:: Written problem ::
From the first line of the data below through the line holding "SC.camera = cam", output each line exactly and leave the pictures out.

───── Records shown

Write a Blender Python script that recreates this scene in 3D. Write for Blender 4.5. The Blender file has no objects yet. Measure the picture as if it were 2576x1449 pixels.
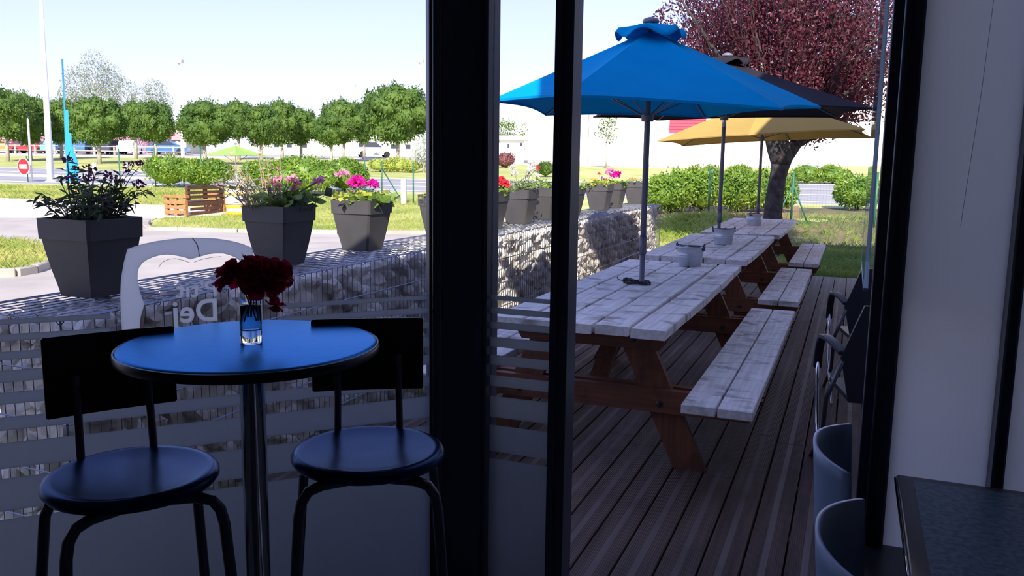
import bpy, math, random
import numpy as np
from mathutils import Vector, Matrix
from mathutils.geometry import tessellate_polygon
rad = math.radians
rng = np.random.default_rng(7)
random.seed(7)
SC = bpy.context.scene
COL = SC.collection

# ------------------------------------------------------------------ camera
F, W, H, EYE = 2120.0, 2576, 1449, 1.5
yaw, pitch, roll = rad(21.8149), rad(8.4715), rad(0.75)
_cy, _sy = math.cos(yaw), math.sin(yaw)
FW = np.array([-_sy*math.cos(pitch), _cy*math.cos(pitch), -math.sin(pitch)])
_rt = np.array([_cy, _sy, 0.0]); _up = np.cross(_rt, FW)
RT = math.cos(roll)*_rt + math.sin(roll)*_up
UP = -math.sin(roll)*_rt + math.cos(roll)*_up
cd = bpy.data.cameras.new('camera'); cam = bpy.data.objects.new('camera', cd); COL.objects.link(cam)
cd.sensor_width = 36; cd.sensor_fit = 'HORIZONTAL'; cd.lens = 36*F/W; cd.clip_start = .05; cd.clip_end = 800
mw = Matrix.Identity(4)
for i in range(3):
    mw[i][0], mw[i][1], mw[i][2] = RT[i], UP[i], -FW[i]
mw[0][3], mw[1][3], mw[2][3] = 0, 0, EYE
cam.matrix_world = mw
SC.camera = cam

# ------------------------------------------------------------------ light
SC.view_settings.view_transform = 'Standard'
try: SC.view_settings.look = 'None'
except Exception: pass
SC.view_settings.gamma = 1
SC.view_settings.use_curve_mapping = False
SC.view_settings.exposure = 0.2
wd = bpy.data.worlds.new('World'); SC.world = wd; wd.use_nodes = True
nt = wd.node_tree; nt.nodes.clear()
sky = nt.nodes.new('ShaderNodeTexSky'); sky.sky_type = 'NISHITA'
sky.sun_disc = False
sky.sun_elevation = rad(34.5); sky.sun_rotation = rad(160); sky.altitude = 200
sky.air_density = 1.0; sky.dust_density = 0.25; sky.ozone_density = 1.6
bg = nt.nodes.new('ShaderNodeBackground'); bg.inputs['Strength'].default_value = 1.0
wo = nt.nodes.new('ShaderNodeOutputWorld')
tn = nt.nodes.new('ShaderNodeMixRGB'); tn.blend_type = 'MULTIPLY'; tn.inputs[0].default_value = 1; tn.inputs[2].default_value = (.392, .372, .58, 1)
gm = nt.nodes.new('ShaderNodeGamma'); gm.inputs[1].default_value = .5
nt.links.new(sky.outputs[0], gm.inputs[0]); nt.links.new(gm.outputs[0], tn.inputs[1]); nt.links.new(tn.outputs[0], bg.inputs[0]); nt.links.new(bg.outputs[0], wo.inputs[0])
sd = bpy.data.lights.new('sun', 'SUN'); so = bpy.data.objects.new('sun', sd); COL.objects.link(so)
sd.energy = 8.2; sd.angle = rad(0.53); sd.color = (1.0, .90, .76)
SUN = Vector((math.sin(rad(20))*math.cos(rad(34.5)), -math.cos(rad(20))*math.cos(rad(34.5)), math.sin(rad(34.5))))
so.rotation_euler = SUN.to_track_quat('Z', 'Y').to_euler(); so.location = (2, -12, 14)
SC.cycles.use_denoising = True
SC.cycles.max_bounces = 8; SC.cycles.transparent_max_bounces = 16

# ------------------------------------------------------------------ place helpers
HF = np.array([-_sy, _cy, 0.0]); HL = np.array([_cy, _sy, 0.0])      # horizontal forward / sideways
def ray(px, py):
    return (FW*F + RT*(px-W/2) + UP*(H/2-py))/F
def at(px, py, s):                       # the point a given distance ahead in that direction
    d = ray(px, py); return np.array([0, 0, EYE]) + d*(s/(d @ HF))
def on_z(px, py, z):
    d = ray(px, py); return np.array([0, 0, EYE]) + d*((z-EYE)/d[2])
def smooth(x, a, b):
    t = min(1, max(0, (x-a)/(b-a))); return t*t*(3-2*t)
def terrain(x, y):
    s = -_sy*x + _cy*y; l = _cy*x + _sy*y
    z = -.2 + (.03*(s-24) if s > 24 else 0)
    if s > 95: z -= .024*(s-95)
    z += .36*smooth(s, 17, 22)*(1-smooth(s, 27, 31))*smooth(l, 1.5, 4.5)
    return z
def ground(px, py):
    d = ray(px, py); a = None
    for s in np.arange(3, 140, .25):
        p = np.array([0, 0, EYE]) + d*(s/(d @ HF))
        if p[2] <= terrain(p[0], p[1]):
            return np.array([p[0], p[1], terrain(p[0], p[1])])
    return p
def lat(l, s, dz=0.0):
    p = HL*l + HF*s; return np.array([p[0], p[1], terrain(p[0], p[1]) + dz])

# ------------------------------------------------------------------ materials
def new_mat(name):
    m = bpy.data.materials.new(name); m.use_nodes = True
    m.node_tree.nodes.clear(); return m, m.node_tree.nodes, m.node_tree.links
def col4(c): return (c[0], c[1], c[2], 1)
def M(name, c1, c2=None, scale=6, rough=.6, metal=0, bump=0, bscale=40, stretch=(1, 1, 1), spec=.5, transl=0, tcol=None, detail=4, lo=.35, hi=.65, coat=0, tint=None):
    m, N, L = new_mat(name)
    out = N.new('ShaderNodeOutputMaterial'); p = N.new('ShaderNodeBsdfPrincipled')
    p.inputs['Base Color'].default_value = col4(c1); p.inputs['Roughness'].default_value = rough
    p.inputs['Metallic'].default_value = metal; p.inputs['Specular IOR Level'].default_value = spec
    p.inputs['Coat Weight'].default_value = coat
    if tint: p.inputs['Specular Tint'].default_value = col4(tint)
    tc = N.new('ShaderNodeTexCoord'); mp = N.new('ShaderNodeMapping'); mp.inputs['Scale'].default_value = stretch
    L.new(tc.outputs['Object'], mp.inputs[0])
    colsock = None
    if c2 is not None:
        nz = N.new('ShaderNodeTexNoise'); nz.inputs['Scale'].default_value = scale; nz.inputs['Detail'].default_value = detail
        L.new(mp.outputs[0], nz.inputs['Vector'])
        cr = N.new('ShaderNodeValToRGB'); cr.color_ramp.elements[0].position = lo; cr.color_ramp.elements[1].position = hi
        cr.color_ramp.elements[0].color = col4(c1); cr.color_ramp.elements[1].color = col4(c2)
        L.new(nz.outputs['Fac'], cr.inputs[0]); colsock = cr.outputs[0]
        L.new(colsock, p.inputs['Base Color'])
    if bump:
        nb = N.new('ShaderNodeTexNoise'); nb.inputs['Scale'].default_value = bscale; nb.inputs['Detail'].default_value = 5
        L.new(mp.outputs[0], nb.inputs['Vector'])
        b = N.new('ShaderNodeBump'); b.inputs['Strength'].default_value = bump; b.inputs['Distance'].default_value = .02
        L.new(nb.outputs['Fac'], b.inputs['Height']); L.new(b.outputs[0], p.inputs['Normal'])
    if transl:
        t = N.new('ShaderNodeBsdfTranslucent'); mx = N.new('ShaderNodeMixShader'); mx.inputs[0].default_value = transl
        if tcol is not None: t.inputs[0].default_value = col4(tcol)
        elif colsock is not None: L.new(colsock, t.inputs[0])
        else: t.inputs[0].default_value = col4(c1)
        L.new(p.outputs[0], mx.inputs[1]); L.new(t.outputs[0], mx.inputs[2]); L.new(mx.outputs[0], out.inputs[0])
    else:
        L.new(p.outputs[0], out.inputs[0])
    return m
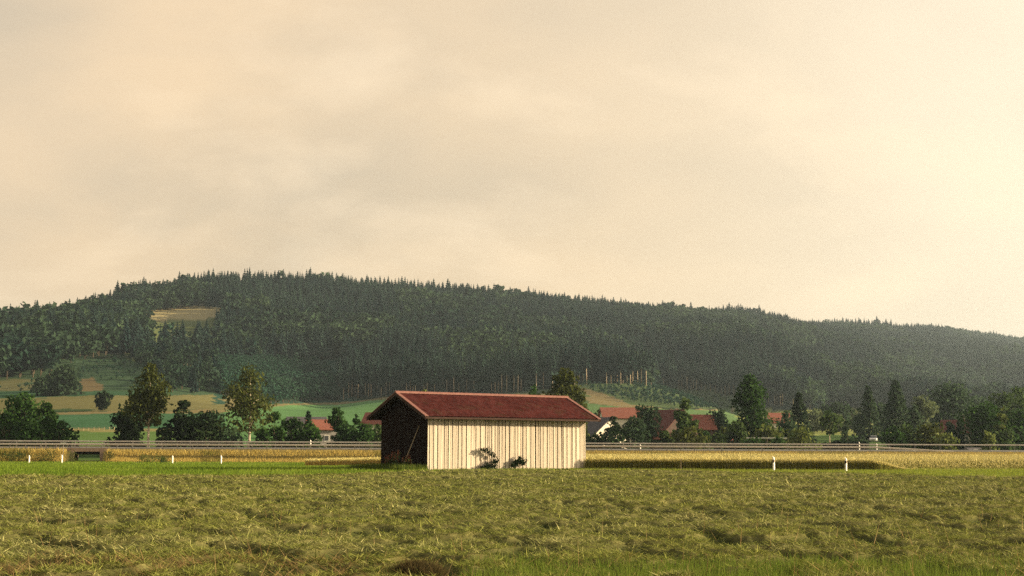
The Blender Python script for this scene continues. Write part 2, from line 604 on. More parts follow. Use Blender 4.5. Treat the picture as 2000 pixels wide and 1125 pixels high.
CLEAR = [(266, 613), (352, 606), (452, 600), (440, 625), (428, 640), (424, 682), (330, 688), (264, 676), (272, 650)]
FIELDS = [   # ground cover seen on the slopes: outline by photograph rows, then its colour, some with shade painted in
    ([(-900, 700), (700, 700), (700, 812), (-900, 812)], (0.050, 0.085, 0.046)),  # meadow green, darkened in the colour for grass in shade
    ([(255, 600), (460, 592), (455, 622), (350, 628), (255, 632)], (0.36, 0.30, 0.15)),
    ([(250, 627), (350, 625), (455, 619), (450, 706), (250, 706)], (0.12, 0.145, 0.058)),
    ([(-900, 742), (62, 742), (66, 762), (-900, 776)], (0.115, 0.112, 0.052)),
    ([(158, 741), (175, 738), (205, 752), (200, 761), (150, 764)], (0.15, 0.115, 0.06)),
    ([(-900, 763), (60, 764), (340, 762), (340, 778), (160, 774), (60, 778), (-900, 790)], (0.045, 0.095, 0.05)),
    ([(-900, 786), (60, 778), (160, 774), (440, 770), (440, 800), (260, 802), (100, 806), (-900, 820)], (0.150, 0.140, 0.060)),
    ([(96, 800), (190, 799), (190, 803), (96, 806)], (0.05, 0.08, 0.035)),  # dark strip painted as the shade of a hedge line
    ([(-900, 812), (100, 806), (440, 800), (440, 806), (100, 811), (-900, 824)], (0.19, 0.155, 0.075)),
    ([(-900, 822), (100, 811), (250, 807), (440, 806), (440, 838), (-900, 842)], (0.054, 0.122, 0.060)),
    ([(-900, 840), (440, 837), (440, 842), (-900, 846)], (0.22, 0.20, 0.08)),
    ([(-900, 846), (440, 842), (440, 870), (-900, 870)], (0.10, 0.165, 0.05)),
    ([(420, 700), (700, 700), (700, 790), (420, 790)], (0.030, 0.068, 0.048)),
    ([(440, 770), (500, 790), (660, 786), (760, 775), (1140, 768), (1140, 788), (760, 784), (660, 794), (530, 796), (440, 800)], (0.17, 0.145, 0.07)),
    ([(440, 800), (530, 793), (660, 790), (760, 779), (1140, 770), (1140, 870), (440, 870)], (0.100, 0.200, 0.076)),
    ([(1130, 745), (1460, 760), (1460, 800), (1300, 796), (1130, 790)], (0.080, 0.115, 0.050)),
    ([(1140, 756), (1160, 760), (1230, 790), (1300, 798), (1440, 801), (1440, 806), (1230, 798), (1150, 786)], (0.20, 0.16, 0.08)),
    ([(1130, 786), (1230, 796), (1440, 803), (1440, 830), (1130, 830)], (0.110, 0.180, 0.070)),
    ([(1440, 800), (2600, 806), (2600, 850), (1440, 850)], (0.24, 0.26, 0.085)),
]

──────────

:: Solution to the problem ::
Write a Blender Python script that recreates this scene in 3D. Write for Blender 4.5. The Blender file has no objects yet. Measure the picture as if it were 2576x1449 pixels.
import bpy, math, random
import numpy as np
from mathutils import Vector, Matrix
from mathutils.geometry import tessellate_polygon
rad = math.radians
rng = np.random.default_rng(7)
random.seed(7)
SC = bpy.context.scene
COL = SC.collection

# ------------------------------------------------------------------ camera
F, W, H, EYE = 2120.0, 2576, 1449, 1.5
yaw, pitch, roll = rad(21.8149), rad(8.4715), rad(0.75)
_cy, _sy = math.cos(yaw), math.sin(yaw)
FW = np.array([-_sy*math.cos(pitch), _cy*math.cos(pitch), -math.sin(pitch)])
_rt = np.array([_cy, _sy, 0.0]); _up = np.cross(_rt, FW)
RT = math.cos(roll)*_rt + math.sin(roll)*_up
UP = -math.sin(roll)*_rt + math.cos(roll)*_up
cd = bpy.data.cameras.new('camera'); cam = bpy.data.objects.new('camera', cd); COL.objects.link(cam)
cd.sensor_width = 36; cd.sensor_fit = 'HORIZONTAL'; cd.lens = 36*F/W; cd.clip_start = .05; cd.clip_end = 800
mw = Matrix.Identity(4)
for i in range(3):
    mw[i][0], mw[i][1], mw[i][2] = RT[i], UP[i], -FW[i]
mw[0][3], mw[1][3], mw[2][3] = 0, 0, EYE
cam.matrix_world = mw
SC.camera = cam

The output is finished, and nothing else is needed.